Panel Paper: Fiscal Health: Policy Recommendations for Budget Stabilization Funds

Friday, April 6, 2018
Mary Graydon Center - Room 247 (American University)

*Names in bold indicate Presenter

Dawn Footer and Hannah Smith, The College at Brockport, SUNY


The effect of the 2008 economic downturn on the financial position and fluidity of municipalities has highlighted the significance of contingency or budget stabilization funds, as these funds are the key to financial smoothing during times of economic duress. While professional organizations and agencies such as the International City/County Management Association (ICMA), the Government Finance Officers Association (GFOA), and the Governmental Accounting Standards Board (GASB), as well as the various state comptroller’s offices, strongly recommend establishing a budget stabilization fund, disparity exists on how to determine the level of funding for budget stabilization. These organizations also provide little guidance on structuring a customized and functional budget stabilization fund policy.

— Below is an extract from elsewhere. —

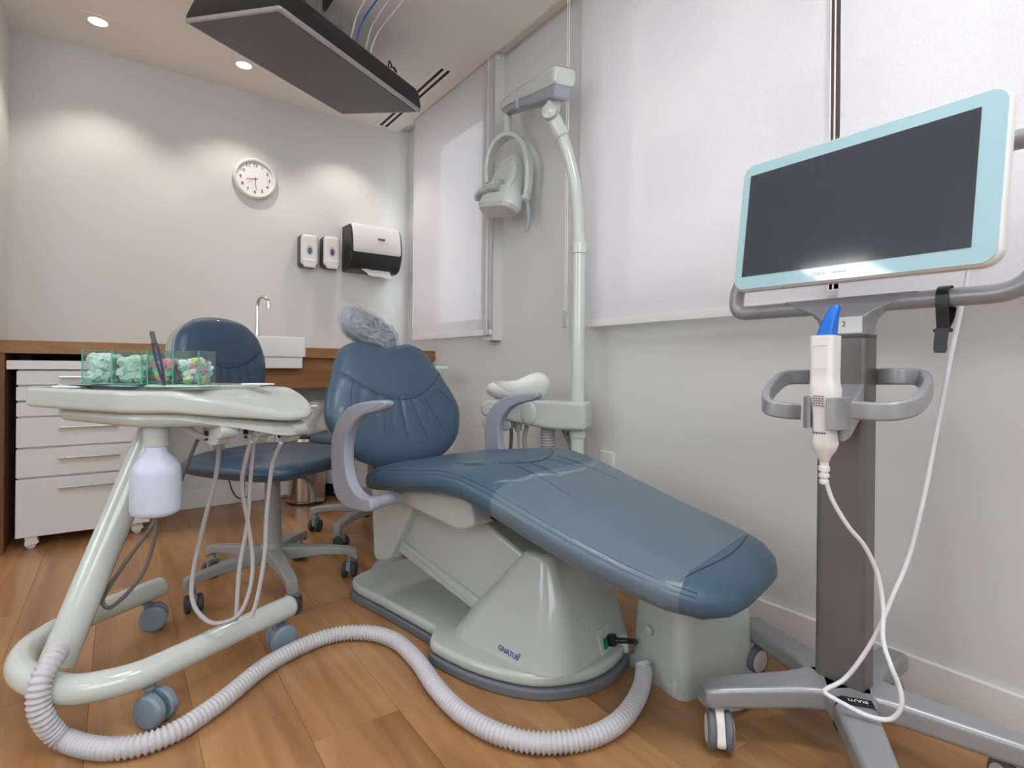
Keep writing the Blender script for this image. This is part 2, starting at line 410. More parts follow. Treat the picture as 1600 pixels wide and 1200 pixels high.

To date, a uniform risk benefit analysis standard is not established to guide municipalities considering building contingency funds into their general budgets. On average, municipalities utilize 11.58 percent of unassigned fund balances with a range of 44.93 percent, indicating a need for proper risk assessment (Tomes, Berger, & Bassett, 2011, p.46). Evaluating risk and need using uniform criteria will ensure that municipalities have the opportunity to make well-rounded decisions and manage a contingency fund balance appropriate for their fiscal wellness. To understand the extent and ramifications of the disparity and lack of guidance, we need to examine the current municipal trends in budget stabilization funds, the prevalent recommendations for both establishing policy and fund levels, and determine the feasibility of these recommendations.

In this study, we examine four budget stabilization fund policy options with the intent of determining which of these is the most feasible and beneficial. The we assess the status quo and compare it to three main policy options which are, reviewing and strategically aligning current budget stabilization fund policy, the two-month contingency fund model, and the triple-A risk assessment framework. Guided by the assumption that informed policy must be individualized to the community it will affect, we evaluate each option based on accuracy, cost-effectiveness, data availability, difficulty, support, and transparency.

Reflecting on professional organization and agency best practices papers, existing municipal policies, and industry publications with regard to budget stabilization funds, this paper recommends a two-prong approach to restructuring ineffective budget stabilization fund policies and determining municipality specific fund levels. A well-managed and planned contingency fund has the potential to act as a valuable mechanism, which can leverage a municipality from precarious financial situations.